Türkischunterricht an Schulen - der umstrittene Vorschlag von Cem Özdemir wird an der Heinrich-Wolgast-Schule praktiziert. Diskutieren Sie hier mit oder schreiben Sie uns unter schule@abendblatt.de

Lehrertag an der Heinrich-Wolgast-Schule in St. Georg: Die Schüler basteln kleine Geschenke für ihre Lehrer, sie zeigen ihnen damit Respekt und Anerkennung. "Eigentlich ist dies eine türkische Tradition, aber wir finden die Idee so schön, dass wir sie in unseren Schulalltag übernommen haben", sagt Schulleiterin Petra Demmin (53). Respekt und Anerkennung - genau darum geht es in der Grundschule mit bilingualem deutsch-türkischen Unterricht. Hier wird schon seit 2003 das umgesetzt, was Grünen-Chef Cem Özdemir forderte: Deutschsprachige und türkischsprachige Kinder lernen hier miteinander und voneinander, auf Deutsch und Türkisch im Wechsel.

Die etwa 20 Mädchen und Jungen in einer Klasse lesen sich gegenseitig Texte vor und korrigieren einander in sogenannten Tandem-Übungen. Ausgelacht wird niemand. Auch nicht, wenn die deutschen Schüler im Türkischen etwas holpern, sodass ihre türkischen Mitschüler kaum etwas verstehen. Gegenseitige Verständigung ist wichtiger als bloßes Verstehen. Obwohl die meisten von ihnen das Wort Integration kaum kennen, praktizieren sie es von der ersten Klasse an.

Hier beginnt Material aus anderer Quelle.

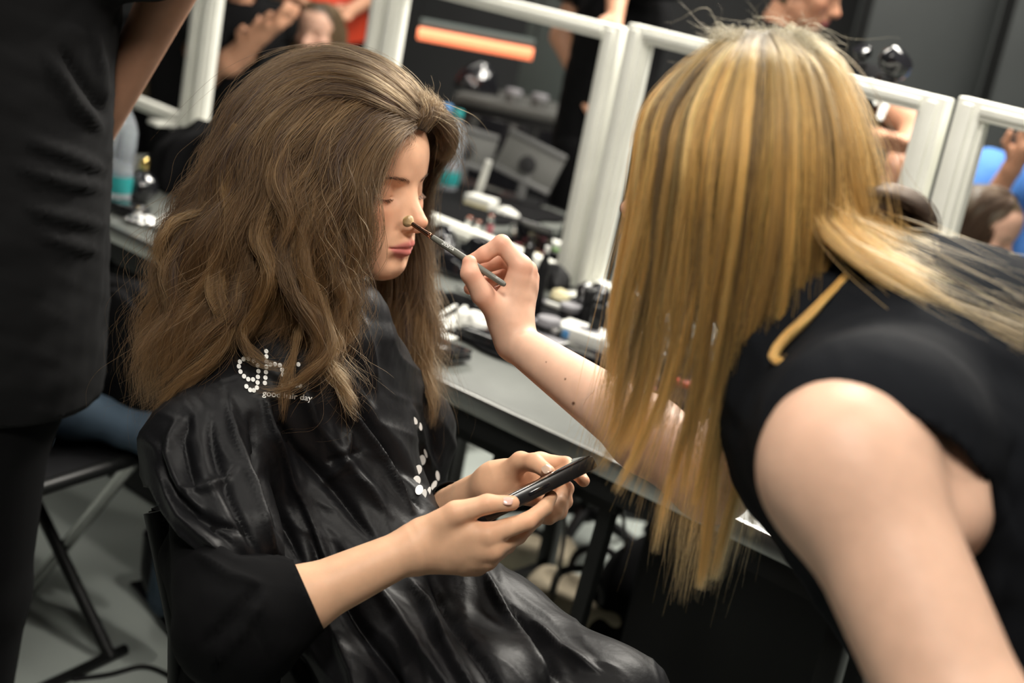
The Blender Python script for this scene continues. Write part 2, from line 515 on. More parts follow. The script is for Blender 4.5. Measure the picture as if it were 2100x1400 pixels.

"Eine sehr engagierte Lehrerin mit deutsch-türkischem Hintergrund hat das Projekt damals vorangetrieben", berichtet Petra Demmin, die seitdem die Schule leitet. Sie selbst hat Portugiesisch gelernt, Türkisch fällt ihr immer noch schwer. Aber die türkischen Eltern freuen sich über jeden mühsam formulierten Satz. Familien aus Wilhelmsburg und Wandsbek schicken ihre Kinder nach St. Georg, damit sie Erfolgserlebnisse, nicht nur beim Lernen, haben. "Durch die Aufwertung ihrer Sprache bekommen sie ein größeres Selbstbewusstsein, fühlen sich geachtet. Außerdem ist es für sie eine schöne Bestätigung, dass auch sie einmal ihren Mitschülern sprachlich überlegen sind." Die deutschen Eltern, die vorwiegend aus St. Georg kommen, betrachten das Konzept als "spannendes Projekt", das ja irgendwie auch zum Flair des Multikulti-Stadtteils passt. Und, so formuliert es die Mutter Inga Gaertner: "Es kann ja nie schaden, eine andere Sprache zu lernen." Viele möchten auf diese Weise auch ihren Beitrag zur Integration leisten. "Diese Haltung muss selbstverständlicher werden", meint Petra Demmin.

Zumal die Lehrsituation in der jeweils einen bilingualen Klasse pro Jahrgang fast luxuriös ist: Denn es kümmern sich häufig zwei Lehrkräfte zur gleichen Zeit um eine Klasse. Das türkische Konsulat entsendet eine Lehrkraft für zwölf Stunden pro Woche in die Schule. Alle Lehrer, die in den bilingualen Klassen arbeiten, sind zweisprachig und lehren im sogenannten Team Teaching: Lehrerin Hanife Durmus erklärt den Kindern, wie sich türkische Verben in den unterschiedlichen Zeiten verändern, Klassenlehrerin Rebekka Witte zeigt, wie es sich im Deutschen verhält. "Dieses zweisprachige Lehrangebot macht die Schüler nicht nur in der Muttersprache fit, sondern sie lernen auch eine zweite Sprache viel schneller", sagt die Schulleiterin. Dass die Hälfte aller Kinder eine Empfehlung für das Gymnasium bekommt, spricht für den Erfolg des Konzepts. Dennoch: "Wir können noch besser werden", sagt Petra Demmin, "wir möchten noch mehr Kinder mit Migrationshintergrund fit für das Gymnasium machen." Helfen würden Unterrichtsmodelle für bilingualen Unterricht sowie mehr Stunden, um mehr Zeit zum Lernen zu haben. 2010 möchte Petra Demmin daher den Zuschlag für Ganztagsunterricht bekommen.

Neben Sach- und Sprachkunde lernen die Mädchen und Jungen auch Landeskunde und Kultur wie etwa typische Lieder und Tänze. In dieser Woche wird zum Beispiel bilingual für einen Basar gebastelt. Schließlich steht Weihnachten vor der Tür. Das höchste christliche Fest ist im Feierrhythmus der Heinrich-Wolgast-Schule natürlich fest verankert.